There are already hundreds of cryptocurrencies around the world. Amongst them, bitcoin whose origins can be traced back as far as 2008, is the most well recognised, so much so that other cryptocurrencies are sometimes referred to as altcoins, as in alternatives to bitcoin.

The underlying technology, blockchain, was originally developed as a technological solution to support bitcoin. Blockchain is an open, distributed ledger that can record transactions between two parties efficiently and in a verifiable and permanent way. The ledger itself can also be programmed to trigger transactions automatically. The Bitcoin protocol enables peer-to-peer (P2P) exchange in a decentralised system that, unlike conventional currencies, is not associated with any financial institution or government.

Impact on global investments

Crypto has become extremely popular over the last 36 months, although the first cryptocurrencies emerged over a decade ago. While most global equity indices rose by 15 to 30 percent in 2017, the top performing cryptocurrencies showed a comparative 9,000 percent rise, with bitcoin, as the most well-established, rising by 1,318 percent. These extreme figures may be alarming, however there is no doubt of the positive effect on capital markets that new entrants into the crypto market had in 2017 with fundraising exceeding €3.2 billion.

Aside from the many benefits of crypto when it comes to straight-through transactions and inflation control, many investors are adding cryptocurrencies as assets to their diversified portfolios. In particular, the non-correlated nature of the market makes cryptocurrencies a potential hedge against risk, similar to precious metals and hard assets.

However, some experts are fearful that a crash in cryptocurrency could have wider systemic risk consequences, similar to the effect that mortgage-backed securities had on triggering the global financial crisis in 2008. It’s worth noting, however, that the total market capitalisation of all cryptocurrencies is less than that of many public blue-chip companies, such as Microsoft, and it is therefore questionable that their instability would currently have a material impact on global markets.

There are hedge funds that are moving into the crypto space, but the assets under management remain insignificant, and thus far, asset management firms have had limited success in launching crypto-related products.

Cryptocurrencies are still a hot topic in many investment forums, but until their volatility and pricing behaviour are better understood and less subject to market sentiment, few asset managers would take the risk of including them in a significant way in their portfolios.

When it comes to the future of money, there is a growing consensus that cryptocurrencies are set to play a major role. However, it is clear that public understanding of the intricacies, advantages and disadvantages of crypto have not yet matured. And while there have been a large number of studies examining the role and future of bitcoin, there have been few that explore the broader cryptocurrency market and how it is evolving.
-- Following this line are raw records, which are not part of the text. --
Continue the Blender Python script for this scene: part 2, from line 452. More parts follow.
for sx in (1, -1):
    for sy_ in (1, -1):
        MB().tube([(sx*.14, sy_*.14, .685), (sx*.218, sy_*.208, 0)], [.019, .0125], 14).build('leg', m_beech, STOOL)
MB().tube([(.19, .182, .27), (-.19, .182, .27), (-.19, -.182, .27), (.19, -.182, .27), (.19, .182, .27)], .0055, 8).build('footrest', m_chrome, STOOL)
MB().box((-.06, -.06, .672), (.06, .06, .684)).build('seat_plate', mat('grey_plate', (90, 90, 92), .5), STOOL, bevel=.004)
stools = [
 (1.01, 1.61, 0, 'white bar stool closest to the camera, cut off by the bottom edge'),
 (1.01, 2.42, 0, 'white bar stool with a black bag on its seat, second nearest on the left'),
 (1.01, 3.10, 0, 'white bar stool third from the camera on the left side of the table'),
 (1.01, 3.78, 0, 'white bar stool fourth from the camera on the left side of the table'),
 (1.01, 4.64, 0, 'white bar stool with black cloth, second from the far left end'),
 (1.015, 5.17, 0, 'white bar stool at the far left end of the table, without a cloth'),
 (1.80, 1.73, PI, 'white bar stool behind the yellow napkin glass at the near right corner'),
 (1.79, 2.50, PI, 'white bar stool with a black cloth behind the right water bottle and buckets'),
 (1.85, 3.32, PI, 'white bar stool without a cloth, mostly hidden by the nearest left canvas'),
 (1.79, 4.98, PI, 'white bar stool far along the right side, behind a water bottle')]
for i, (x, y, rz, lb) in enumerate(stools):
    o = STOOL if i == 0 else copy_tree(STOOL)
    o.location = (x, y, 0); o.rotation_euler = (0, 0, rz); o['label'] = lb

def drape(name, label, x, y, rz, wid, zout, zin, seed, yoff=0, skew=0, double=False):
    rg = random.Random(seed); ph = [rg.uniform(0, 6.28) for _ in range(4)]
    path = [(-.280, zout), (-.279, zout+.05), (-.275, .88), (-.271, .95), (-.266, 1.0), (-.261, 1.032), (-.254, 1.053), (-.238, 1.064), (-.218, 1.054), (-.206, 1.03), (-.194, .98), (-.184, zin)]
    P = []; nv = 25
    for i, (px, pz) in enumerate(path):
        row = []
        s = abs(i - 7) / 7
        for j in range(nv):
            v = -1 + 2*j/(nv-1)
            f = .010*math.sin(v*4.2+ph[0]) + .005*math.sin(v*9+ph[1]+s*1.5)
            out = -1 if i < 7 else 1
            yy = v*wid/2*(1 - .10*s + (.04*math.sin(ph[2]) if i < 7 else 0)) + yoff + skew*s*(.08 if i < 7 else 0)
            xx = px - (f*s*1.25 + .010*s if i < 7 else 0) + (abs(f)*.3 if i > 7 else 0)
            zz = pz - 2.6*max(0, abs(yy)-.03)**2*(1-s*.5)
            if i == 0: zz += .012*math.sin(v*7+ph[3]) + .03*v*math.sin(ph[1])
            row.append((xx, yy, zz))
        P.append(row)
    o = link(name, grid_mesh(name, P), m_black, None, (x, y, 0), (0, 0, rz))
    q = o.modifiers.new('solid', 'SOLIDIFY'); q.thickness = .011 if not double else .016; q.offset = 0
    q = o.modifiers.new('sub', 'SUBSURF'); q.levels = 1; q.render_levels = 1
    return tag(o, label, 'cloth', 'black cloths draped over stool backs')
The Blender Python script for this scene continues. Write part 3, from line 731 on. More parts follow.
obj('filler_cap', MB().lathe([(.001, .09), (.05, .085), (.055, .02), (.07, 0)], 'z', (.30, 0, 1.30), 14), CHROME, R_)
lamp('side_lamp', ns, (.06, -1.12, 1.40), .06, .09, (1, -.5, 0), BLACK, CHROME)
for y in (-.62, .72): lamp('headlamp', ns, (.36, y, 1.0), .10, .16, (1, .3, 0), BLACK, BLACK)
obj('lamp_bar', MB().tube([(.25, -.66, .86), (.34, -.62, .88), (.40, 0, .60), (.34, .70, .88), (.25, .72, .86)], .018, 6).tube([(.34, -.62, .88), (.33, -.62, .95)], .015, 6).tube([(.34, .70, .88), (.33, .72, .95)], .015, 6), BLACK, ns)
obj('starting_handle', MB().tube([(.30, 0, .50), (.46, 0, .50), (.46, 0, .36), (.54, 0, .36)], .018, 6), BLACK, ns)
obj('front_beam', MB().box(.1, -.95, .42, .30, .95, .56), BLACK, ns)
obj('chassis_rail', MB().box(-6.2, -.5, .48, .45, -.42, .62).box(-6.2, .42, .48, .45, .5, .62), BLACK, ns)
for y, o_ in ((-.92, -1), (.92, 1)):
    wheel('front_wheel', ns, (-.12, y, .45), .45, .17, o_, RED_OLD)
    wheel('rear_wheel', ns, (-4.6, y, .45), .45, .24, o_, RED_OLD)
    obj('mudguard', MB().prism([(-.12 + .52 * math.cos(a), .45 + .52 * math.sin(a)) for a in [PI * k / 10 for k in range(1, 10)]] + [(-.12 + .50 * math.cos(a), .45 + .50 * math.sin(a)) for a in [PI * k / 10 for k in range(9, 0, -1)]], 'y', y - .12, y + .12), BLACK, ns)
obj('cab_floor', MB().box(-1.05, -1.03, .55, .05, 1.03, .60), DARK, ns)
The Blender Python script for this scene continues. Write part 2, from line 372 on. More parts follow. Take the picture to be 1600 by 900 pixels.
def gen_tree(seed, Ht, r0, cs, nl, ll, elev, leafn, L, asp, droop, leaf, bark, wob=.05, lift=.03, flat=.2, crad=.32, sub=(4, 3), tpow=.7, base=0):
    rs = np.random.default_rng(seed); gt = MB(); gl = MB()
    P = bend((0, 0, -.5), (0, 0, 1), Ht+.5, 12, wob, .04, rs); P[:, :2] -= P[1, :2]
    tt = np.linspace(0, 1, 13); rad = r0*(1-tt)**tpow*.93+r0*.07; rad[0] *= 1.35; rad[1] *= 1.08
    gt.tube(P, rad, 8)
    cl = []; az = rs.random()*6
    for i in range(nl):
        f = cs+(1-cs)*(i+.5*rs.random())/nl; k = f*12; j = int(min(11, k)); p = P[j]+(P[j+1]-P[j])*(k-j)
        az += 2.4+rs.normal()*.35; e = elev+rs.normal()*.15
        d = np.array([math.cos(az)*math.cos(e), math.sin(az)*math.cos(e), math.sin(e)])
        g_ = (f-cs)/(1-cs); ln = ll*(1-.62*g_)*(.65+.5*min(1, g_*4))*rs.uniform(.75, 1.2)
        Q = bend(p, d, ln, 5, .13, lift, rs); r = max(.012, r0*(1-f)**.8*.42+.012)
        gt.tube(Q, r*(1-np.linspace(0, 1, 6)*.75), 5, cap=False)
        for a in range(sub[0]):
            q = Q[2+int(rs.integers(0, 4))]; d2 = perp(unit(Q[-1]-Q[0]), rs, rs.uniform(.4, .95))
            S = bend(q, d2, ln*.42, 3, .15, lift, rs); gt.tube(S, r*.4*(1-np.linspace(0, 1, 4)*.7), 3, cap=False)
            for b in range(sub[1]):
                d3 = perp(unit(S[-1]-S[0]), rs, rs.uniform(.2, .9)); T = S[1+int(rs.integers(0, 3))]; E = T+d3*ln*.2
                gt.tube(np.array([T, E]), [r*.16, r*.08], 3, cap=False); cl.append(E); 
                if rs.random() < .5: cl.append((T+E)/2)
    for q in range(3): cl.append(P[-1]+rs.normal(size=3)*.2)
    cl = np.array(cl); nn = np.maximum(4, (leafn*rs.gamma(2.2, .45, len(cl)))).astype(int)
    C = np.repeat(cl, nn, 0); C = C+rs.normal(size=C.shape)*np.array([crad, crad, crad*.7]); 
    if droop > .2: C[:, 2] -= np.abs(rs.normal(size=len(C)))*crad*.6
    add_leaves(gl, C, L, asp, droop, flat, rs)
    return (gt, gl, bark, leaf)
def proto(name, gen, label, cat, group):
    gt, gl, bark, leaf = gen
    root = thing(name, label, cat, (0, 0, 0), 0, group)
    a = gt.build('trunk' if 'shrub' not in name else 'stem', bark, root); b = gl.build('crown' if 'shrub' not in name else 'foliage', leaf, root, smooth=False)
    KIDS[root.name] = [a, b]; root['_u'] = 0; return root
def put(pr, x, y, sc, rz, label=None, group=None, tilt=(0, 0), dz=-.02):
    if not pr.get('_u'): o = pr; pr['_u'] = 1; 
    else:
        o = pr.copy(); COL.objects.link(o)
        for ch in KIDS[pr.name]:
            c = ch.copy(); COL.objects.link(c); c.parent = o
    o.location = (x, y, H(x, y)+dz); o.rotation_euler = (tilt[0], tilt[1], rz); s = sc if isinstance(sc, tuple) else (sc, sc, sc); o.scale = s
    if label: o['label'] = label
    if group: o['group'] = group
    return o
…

Yet the fact remains that cryptocurrencies offer an easy-to-use, digital alternative to traditional currencies. While citizens of more developed economies, such as the US and EU are accustomed to stable currencies, others such as Zimbabwe or Venezuela are faced with a continuous struggle with volatile currencies, inflation and falling living conditions. Consumers in these economies are far more likely to view large swings in crypto prices as an acceptable, natural hedge against their domestic options.

Regulation

Cryptocurrency as a concept has had a historical tendency – although this is changing fast – to attract myth and mystery, with many believing that one’s association with crypto could provide unnecessary financial risk exposure or even legal difficulty.

Money Laundering/Terrorist Financing (ML/TF) is a commonly used argument by detractors of cryptocurrencies when describing the downside of the system. Being unable to track the movement of money could be potentially catastrophic to the financial and territorial security of any country.

Of course, there are those that would seek to take advantage of crypto for less honourable outcomes, such as the evasion of tax or illegal purchase of goods abroad, triggering a response from governments in an attempt at control, but these can safely be described as cautious and mixed.

With billions of euros being poured into the market from various sources, it is incumbent upon government and financial institutions to develop rules and regulations to closely monitor the industry. And indeed, while as yet inconsistent as shown below, the regulation of cryptocurrency is now being given serious attention by many developed countries. While cryptocurrencies are not yet recognised as true currency, they are recognised as property and in some cases legal tender, and as such fall within the scope of capital gains taxation.

Since mid-2017, there have been renewed government efforts to regulate the market, although the majority of these efforts have been focused on Know Your Client (KYC) and Anti-Money Laundering (AML) regulations.

KYC and AML rules are at odds with the fundamental philosophies behind blockchain, which seeks to ensure that transactions remain anonymous and untraceable. This is a significant concern as there are fears that criminals could take advantage of such a system.

Government response

To date, government response to crypto concerns has been less than consistent. At a G20 meeting in April 2018, Argentina’s central bank governor outlined a summer deadline for members to have “specific recommendations on what to do” and said task forces are working to submit proposals by July, while Financial Stability Board Chairman and Governor of the Bank of England, Mark Carney, stated in a letter dated 18 March 2018 that “The FSB’s initial assessment is that crypto-assets do not pose risks to global financial stability at this time.”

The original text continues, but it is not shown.